Diamonds

Diamond is an allotrope of carbon arranged in a crystal structure forming lattices. It comes in a form of

- natural diamond, or
- synthetic diamond.

According to scientific studies, the formation of natural diamond came as a result of carbon gas exposure to high temperatures and extremely high pressures, converting it in liquid carbon. The liquid carbon then got gradually cooled and became crystallized under conditions unknown. Diamonds have been pulled up to the upper layers of Earth’s crust by volcanic eruptions, so the largest natural diamond resources can be found in the South part of Africa, then in Australia and the South America. Diamonds have been used as jewelry since antic times.

Synthetic (artificial) diamonds are produced by a special method.
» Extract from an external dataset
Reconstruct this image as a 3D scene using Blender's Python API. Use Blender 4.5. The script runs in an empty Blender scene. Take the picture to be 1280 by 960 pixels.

The aim of this method is to expose the prepared material, graphite and catalysts, to high temperature and pressure, converting them in another allotropic form (crystal form) in order to get diamonds. The process is done in special, quite small pressurized containers under high temperature. For catalysts we usually take nickel, chrome, cobalt and other materials.

Comparing the natural and the synthetic diamond kernel, we can conclude that the surface and shape of the synthetic diamond is more suitable for production of diamond tools, as it has a larger number of blades, which is very important, especially for some diamond tools.

Scientist Bridgman set up a theoretic base of transforming graphite into diamond already in 1947, while the first synthetic diamond was produced by General Electric Co in 1955.

Main physical characteristics of diamonds are:

- High hardness (the hardest mineral on Mohs scale of mineral hardness, having a hardness of 10 on this scale),
- High restistance to fatigue (wearing out),
- High sensitivity to temperature changes and shocks,
- Good thermal conductivity,
- Low electric conductivity.

Besides diamonds, for some diamond tools we also use cubic boron nitride.